La problemática de combatir la evasión fiscal es mundial, es globalizada; como consecuencia, el Estado no puede delimitar controles o prohibir por sí mismo a las transnacionales, pues esto equivale a una crisis financiera del propio Estado, no porque se ausenten las industrias mundiales, sino porque simplemente con la amenaza de la salida es suficiente para derrocar a un presidente de cualquier Estado, por lo menos de América Latina. Por ello, no se requiere de una decisión de política local, se necesita de algo más, ya que se convierten en simples buenos deseos frustrados por un golpe de Estado o con medidas menos belicosas, como es el cambio de timón en las elecciones “democráticas” de la ciudadanía.

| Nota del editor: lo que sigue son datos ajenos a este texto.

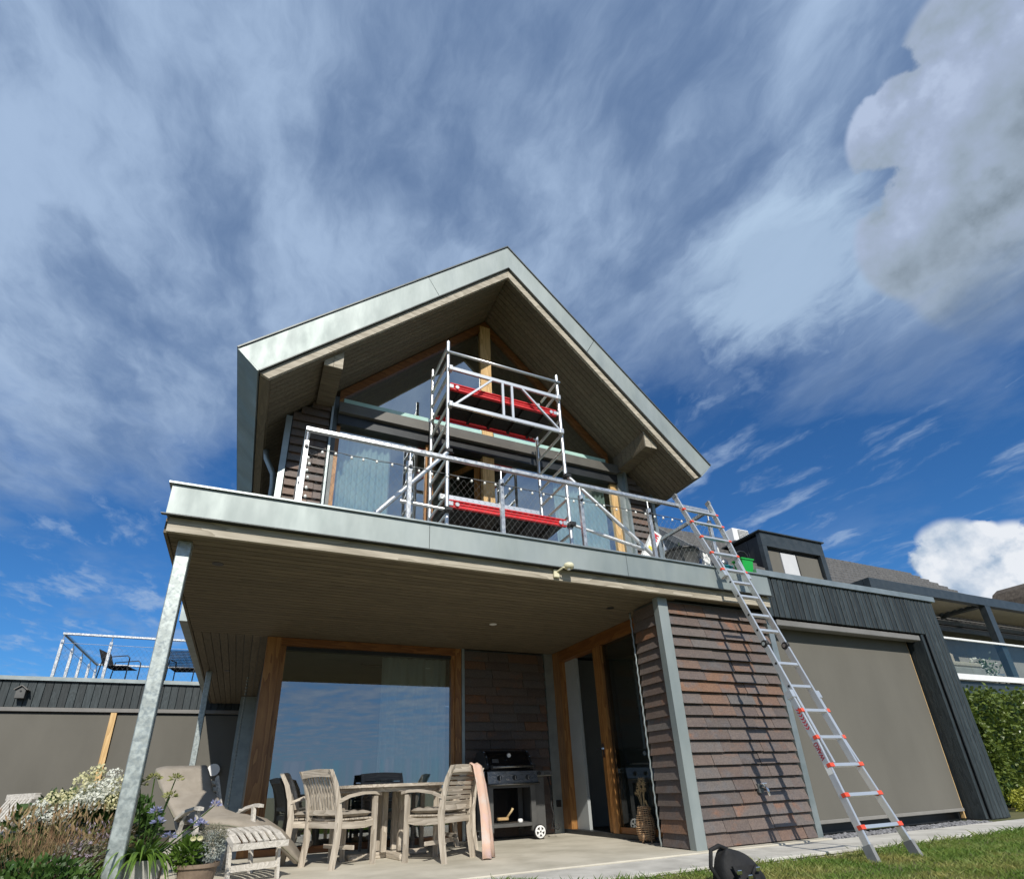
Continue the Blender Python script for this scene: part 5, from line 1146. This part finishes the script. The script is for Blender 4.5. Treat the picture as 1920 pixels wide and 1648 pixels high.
MB().bbox(14.08, 14.82, 11.9, 12.25, 7.92, 8.40, .02).build('casing', 'bright_white', ac); MB().box(14.30, 14.78, 11.885, 11.899, 7.97, 8.35).build('grille', 'grey_felt', ac)
for i in range(7): MB().box(14.31, 14.77, 11.870, 11.884, 7.99 + .05 * i, 8.005 + .05 * i).build('louvre', 'bright_white', ac)
for x in (14.15, 14.7): MB().box(x, x + .08, 11.95, 12.2, 7.842, 7.92).build('foot', 'black_metal', ac)
# upper terrace with pergola
MB().box(13.9, 26, 8.02, 12, 2.36, 2.70).build('terrace_slab', 'anthracite', nh); MB().box(13.95, 26, 8.4, 9.3, 0, 2.35).build('terrace_wall', 'siding_grey', nh)
MB().box(14.0, 26, 11.5, 11.7, 2.71, 5.0).build('terrace_back_wall', 'wall_light', nh); MB().box(14.6, 15.8, 11.46, 11.499, 2.75, 4.6).build('terrace_door', 'black_metal', nh)
pg = thing('pergola', 'anthracite aluminium pergola with louvred roof on the neighbouring terrace', 'pergola', (17, 9.5, 2.7))
for x0, x1, y0, y1 in ((13.9, 26, 8.0, 8.16), (13.9, 26, 11.3, 11.45), (13.9, 14.05, 8.17, 11.29), (18.95, 19.2, 8.17, 11.29)):
    MB().box(x0, x1, y0, y1, 4.93, 5.19).build('beam', 'anthracite', pg)
for x, y in ((18.93, 8.005), (13.91, 8.005), (18.93, 11.2), (13.91, 11.2)): MB().box(x, x + .26, y, y + .16, 2.705, 4.929).build('post', 'anthracite', pg)
for x0, x1 in ((14.06, 18.94), (19.21, 26)):
    for i in range(17): y = 8.2 + .18 * i; MB().bar((x0, y + .07, 5.03), (x1, y + .07, 5.03), .17, .02, (0, .25, 1)).build('louvre', 'louvre_tan', pg)
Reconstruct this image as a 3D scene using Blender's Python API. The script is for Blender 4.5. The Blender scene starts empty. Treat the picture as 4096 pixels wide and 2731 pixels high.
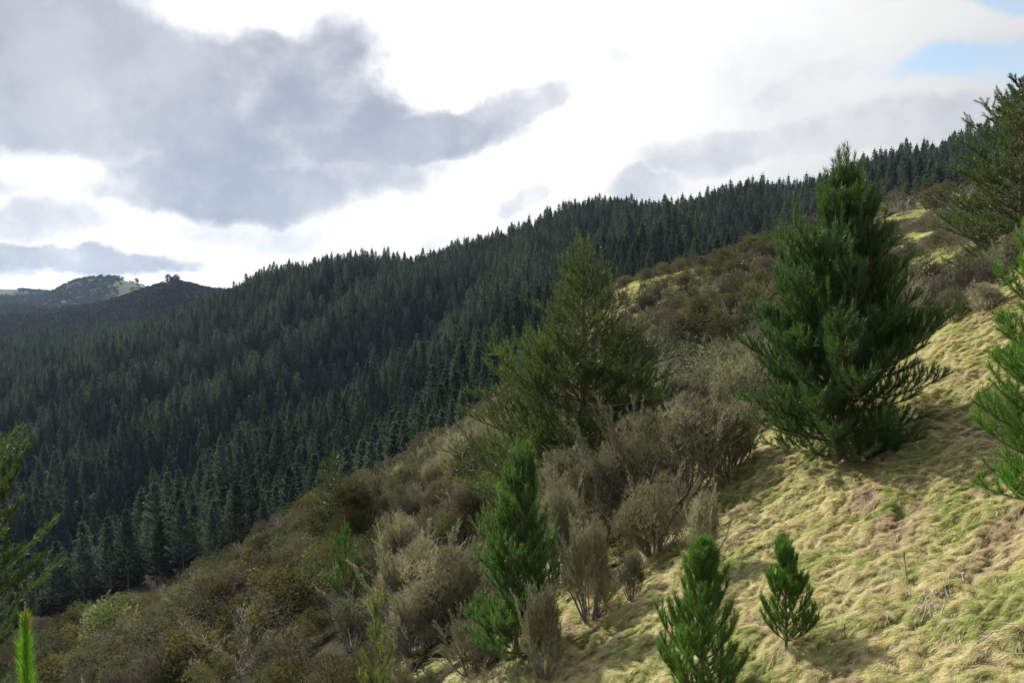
import bpy, math, random
import numpy as np
from math import radians, sin, cos, pi

# ------------------------------------------------------------------ camera, sky, sun, exposure
SC = bpy.context.scene
COL = SC.collection
FPX = 788.4            # focal length in pixels of a 1024 px wide picture
PITCH = radians(2.98)
SUN_AZ, SUN_EL = radians(-43), radians(40)      # azimuth measured from +Y towards +X

cam_d = bpy.data.cameras.new('camera'); cam = bpy.data.objects.new('camera', cam_d); COL.objects.link(cam)
cam_d.sensor_width = 36; cam_d.lens = 36 * FPX / 1024; cam_d.clip_start = 0.1; cam_d.clip_end = 20000
cam.location = (0, 0, 0); cam.rotation_euler = (pi / 2 - PITCH, 0, 0)
SC.camera = cam
SC.view_settings.view_transform = 'Standard'; SC.view_settings.look = 'None'
SC.view_settings.exposure = 0.32; SC.view_settings.gamma = 1.0; SC.view_settings.use_curve_mapping = False
SC.cycles.use_denoising = True; SC.cycles.denoiser = 'OPENIMAGEDENOISE'; SC.cycles.denoising_input_passes = 'RGB_ALBEDO_NORMAL'; SC.cycles.denoising_prefilter = 'NONE'; SC.cycles.max_bounces = 8; SC.cycles.transparent_max_bounces = 8; SC.cycles.volume_bounces = 0
SC.cycles.diffuse_bounces = 3; SC.cycles.glossy_bounces = 2; SC.cycles.transmission_bounces = 4

sun_d = bpy.data.lights.new('sun', 'SUN'); sun_o = bpy.data.objects.new('sun', sun_d); COL.objects.link(sun_o)
sun_d.energy = 5.0; sun_d.angle = radians(0.6); sun_d.color = (1.0, 0.95, 0.86)
SD = (cos(SUN_EL) * sin(SUN_AZ), cos(SUN_EL) * cos(SUN_AZ), sin(SUN_EL))
sun_o.rotation_euler = (pi / 2 - SUN_EL, 0, pi - SUN_AZ)

class NT:
    """small helper for building node trees"""
    def __init__(self, tree): self.t = tree; self.n = tree.nodes; self.l = tree.links
    def node(self, typ, **kw):
        nd = self.n.new(typ)
        for k, v in kw.items(): setattr(nd, k, v)
        return nd
    def put(self, sock, v):
        if hasattr(v, 'is_output'): self.l.new(v, sock)
        elif v is not None: sock.default_value = v
    def math(self, op, a, b=None, c=None, clamp=False):
        nd = self.node('ShaderNodeMath', operation=op, use_clamp=clamp)
        self.put(nd.inputs[0], a)
        if b is not None: self.put(nd.inputs[1], b)
        if c is not None: self.put(nd.inputs[2], c)
        return nd.outputs[0]
    def maprange(self, v, a, b, c=0.0, d=1.0, smooth=True):
        nd = self.node('ShaderNodeMapRange', interpolation_type='SMOOTHSTEP' if smooth else 'LINEAR')
        self.put(nd.inputs['Value'], v)
        for k, x in zip(('From Min', 'From Max', 'To Min', 'To Max'), (a, b, c, d)): nd.inputs[k].default_value = x
        return nd.outputs[0]
    def mix(self, f, a, b, blend='MIX'):
        nd = self.node('ShaderNodeMix', data_type='RGBA', blend_type=blend)
        self.put(nd.inputs[0], f)
        for s, x in ((nd.inputs[6], a), (nd.inputs[7], b)):
            self.put(s, x if hasattr(x, 'is_output') else (*x, 1.0))
        return nd.outputs[2]
    def noise(self, vec, scale, detail=4, rough=0.55, dist=0.0):
        nd = self.node('ShaderNodeTexNoise'); self.put(nd.inputs['Vector'], vec)
        nd.inputs['Scale'].default_value = scale; nd.inputs['Detail'].default_value = detail
        nd.inputs['Roughness'].default_value = rough; nd.inputs['Distortion'].default_value = dist
        return nd.outputs

def px_dir(px, py):
    u = (px - 512) / FPX; v = (341 - py) / FPX
    return u, cos(PITCH) + sin(PITCH) * v, -sin(PITCH) + cos(PITCH) * v

def build_world():
    w = bpy.data.worlds.new('World'); SC.world = w; w.use_nodes = True
    t = NT(w.node_tree); t.n.clear()
    out = t.node('ShaderNodeOutputWorld'); bg = t.node('ShaderNodeBackground')
    t.l.new(bg.outputs[0], out.inputs[0])
    tc = t.node('ShaderNodeTexCoord').outputs['Generated']
    sky = t.node('ShaderNodeTexSky', sky_type='NISHITA'); sky.sun_disc = False
    sky.sun_elevation = SUN_EL; sky.sun_rotation = SUN_AZ
    sky.air_density = 1.3; sky.dust_density = 1.5; sky.ozone_density = 1.2
    skyc = t.node('ShaderNodeVectorMath', operation='SCALE'); t.l.new(sky.outputs[0], skyc.inputs[0]); skyc.inputs['Scale'].default_value = 0.15
    sep = t.node('ShaderNodeSeparateXYZ'); t.l.new(tc, sep.inputs[0])
    X, Y, Z = sep.outputs
    Zc = t.math('MAXIMUM', Z, 0.0)
    el = t.math('ARCSINE', t.math('MINIMUM', Z, 1.0))
    az = t.math('ARCTAN2', X, Y)
    # domain-warped cloud coordinates
    n1 = t.noise(tc, 3.2, 5, 0.55); s1 = t.node('ShaderNodeSeparateXYZ'); t.l.new(n1[1], s1.inputs[0])
    n2 = t.noise(tc, 11.0, 6, 0.6); s2 = t.node('ShaderNodeSeparateXYZ'); t.l.new(n2[1], s2.inputs[0])
    def warp(c, a, b, ka, kb):
        d = t.math('MULTIPLY_ADD', t.math('SUBTRACT', a, 0.5), ka, t.math('MULTIPLY', t.math('SUBTRACT', b, 0.5), kb))
        return t.math('ADD', c, d)
    azw = warp(az, s1.outputs[0], s2.outputs[0], 0.16, 0.10)
    elw = warp(el, s1.outputs[1], s2.outputs[1], 0.07, 0.055)
    def blob(px, py, rx, ry, rot=0.0, soft=1.0, amp=1.0, A=None, E=None):
        d = px_dir(px, py); a0 = math.atan2(d[0], d[1]); e0 = math.asin(d[2] / math.sqrt(sum(c * c for c in d)))
        dx = t.math('SUBTRACT', A or azw, a0); dy = t.math('SUBTRACT', E or elw, e0)
        c, s = cos(rot), sin(rot)
        x = t.math('ADD', t.math('MULTIPLY', dx, c / (rx / FPX)), t.math('MULTIPLY', dy, s / (rx / FPX)))
        y = t.math('ADD', t.math('MULTIPLY', dx, -s / (ry / FPX)), t.math('MULTIPLY', dy, c / (ry / FPX)))
        r = t.math('SQRT', t.math('ADD', t.math('MULTIPLY', x, x), t.math('MULTIPLY', y, y)))
        return t.maprange(r, 1.0 + 0.5 * soft, 1.0 - 0.5 * soft, 0.0, amp)
    def union(bs):
        r = bs[0]
        for b in bs[1:]: r = t.math('MAXIMUM', r, b)
        return r
    # dense grey cloud bodies seen in the photograph (direction, angular size, tilt)
    body = union([
        blob(40, 50, 330, 105, -0.02, 0.7, 1.0), blob(255, 75, 130, 78, 0.15, 0.7, 0.95), blob(-160, 60, 260, 110, 0, .6, 1.0),
        blob(322, 30, 34, 40, 0.0, 1.0, 0.8), blob(150, 125, 190, 36, -0.12, 0.8, 0.95), blob(300, 120, 110, 36, .1, .9, .9),
        blob(405, 138, 125, 27, 0.10, 0.8, 0.95), blob(498, 112, 80, 24, 0.30, 0.9, 0.85), blob(235, 186, 140, 36, 0.05, 0.8, 0.98),
        blob(345, 170, 120, 34, 0.1, 1.0, 0.8), blob(90, 165, 70, 18, -.1, 1.0, .7),
        blob(255, 228, 110, 22, -0.1, 1.1, 0.62),
        blob(40, 228, 75, 24, 0.1, 1.1, 0.72), blob(70, 264, 125, 13, 0.0, 0.8, 0.9), blob(-60, 262, 120, 18, 0.0, 0.8, 0.85),
        blob(445, 234, 40, 9, 0.0, 1.1, 0.6), blob(525, 202, 34, 14, 0.2, 1.2, 0.65), blob(645, 180, 52, 20, 0.15, 1.0, 0.64),
        blob(745, 146, 120, 21, 0.05, 1.0, 0.62), blob(900, 128, 140, 22, 0.1, 1.0, 0.60), blob(1010, 128, 90, 24, 0.0, 1.0, 0.60),
        blob(620, 64, 24, 12, 0, 1.2, 0.45), blob(820, 88, 110, 26, 0.2, 1.2, 0.5), blob(850, 18, 160, 22, .3, 1.2, .5), blob(500, 30, 90, 16, 0, 1.2, .35),
        blob(560, 160, 60, 14, .2, 1.2, .4)])
    body = t.math('SUBTRACT', body, union([blob(238, 0, 75, 26, 0.05, 1.1, 0.75), blob(40, 178, 60, 14, 0, 1.2, .4), blob(450, 70, 90, 26, 0.1, 1.1, 0.5)]))
    n6 = t.noise(tc, 8.5, 9, 0.62, 0.15)[0]; n7 = t.noise(tc, 3.6, 6, 0.55)[0]
    # the same kind of broken cloud goes on all round the sky
    g2 = t.noise(tc, 2.1, 7, 0.58)[0]
    front = t.math('MULTIPLY', t.maprange(az, -1.05, -0.75), t.maprange(az, 1.05, 0.75))
    front = t.math('MULTIPLY', front, t.maprange(el, 0.62, 0.45))
    gen = t.maprange(g2, 0.46, 0.66, 0.0, 0.95)
    body = t.math('MAXIMUM', body, t.math('MULTIPLY', gen, t.math('SUBTRACT', 1.0, front)))
    fld = t.math('MULTIPLY_ADD', t.math('SUBTRACT', n6, 0.5), 0.85, body)
    fld = t.math('MULTIPLY_ADD', t.math('SUBTRACT', n7, 0.5), 0.55, fld)
    grey = t.maprange(fld, 0.33, 1.05, 0.0, 1.0)
    n3 = t.noise(tc, 5.0, 7, 0.6)[0]
    grey = t.math('MULTIPLY', grey, t.maprange(n3, 0.3, 0.65, 0.78, 1.05))
    n5 = t.noise(tc, 4.5, 8, 0.62)[0]
    veil = t.math('MULTIPLY', t.maprange(n5, 0.46, 0.75, 0.0, 0.24), t.maprange(el, 0.0, 0.12))
    grey = t.math('MAXIMUM', grey, veil)
    # openings with blue sky
    hole = union([blob(985, 60, 76, 14, 0.12, 1.2, 0.9), blob(1022, 2, 44, 8, -0.2, 1.2, 0.9), blob(1080, 50, 90, 26, 0, 1.1, .9),
                  blob(649, 108, 7, 5, 0.3, 1.4, 0.35), blob(712, 78, 14, 4, 0.3, 1.4, 0.2)])
    hgen = t.maprange(t.noise(tc, 1.7, 6, 0.55, 0.2)[0], 0.44, 0.53, 0.0, 0.95)
    hole = t.math('MAXIMUM', hole, t.math('MULTIPLY', hgen, t.math('SUBTRACT', 1.0, front)))
    # thin cloud scatters sunlight forwards: brighter around the sun
    sv = t.node('ShaderNodeVectorMath', operation='DOT_PRODUCT'); t.l.new(tc, sv.inputs[0]); sv.inputs[1].default_value = SD
    glow = t.maprange(sv.outputs['Value'], -0.1, 0.93, 0.33, 1.03)
    white = t.node('ShaderNodeVectorMath', operation='SCALE'); white.inputs[0].default_value = (1.0, 1.0, 1.0); t.l.new(glow, white.inputs['Scale'])
    low = t.maprange(el, 0.0, 0.35)
    gcol = t.mix(low, (0.37, 0.425, 0.52), (0.335, 0.37, 0.445))
    fac = t.math('MINIMUM', t.math('MAXIMUM', grey, 0.0), 1.0)
    # soft shoulder so that cloud edges go over into white gradually
    c1 = t.mix(fac, white.outputs[0], gcol)
    hole = t.maprange(t.math('MULTIPLY_ADD', t.math('SUBTRACT', n6, 0.5), 1.1, hole), 0.15, 1.15)
    c2 = t.mix(t.math('MULTIPLY', hole, t.math('SUBTRACT', 1.0, t.math('MULTIPLY', grey, 0.6))), c1, skyc.outputs[0])
    below = t.maprange(Z, -0.02, 0.0)
    c3 = t.mix(below, (0.06, 0.07, 0.06), c2)
    t.l.new(c3, bg.inputs[0]); bg.inputs[1].default_value = 1.0
    w.cycles.sampling_method = 'MANUAL'; w.cycles.sample_map_resolution = 1024
build_world()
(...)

Se requiere de un esfuerzo global, de la unión de varios Estados —digamos, una globalización paralela—, algo que implique la imposibilidad de que por medio de los tratados internacionales denominados para evitar la doble tributación o que con los tratados de libre comercio se omitan grandes cantidades de pago de impuestos por estos evasiones salvajes, pues al estar sustentadas en la ley son licitas, validas y no hay evasión fiscal alguna. Al final, las corporaciones son propietarias de grandes utilidades, y los Estados propietarios, de grandes pobrezas.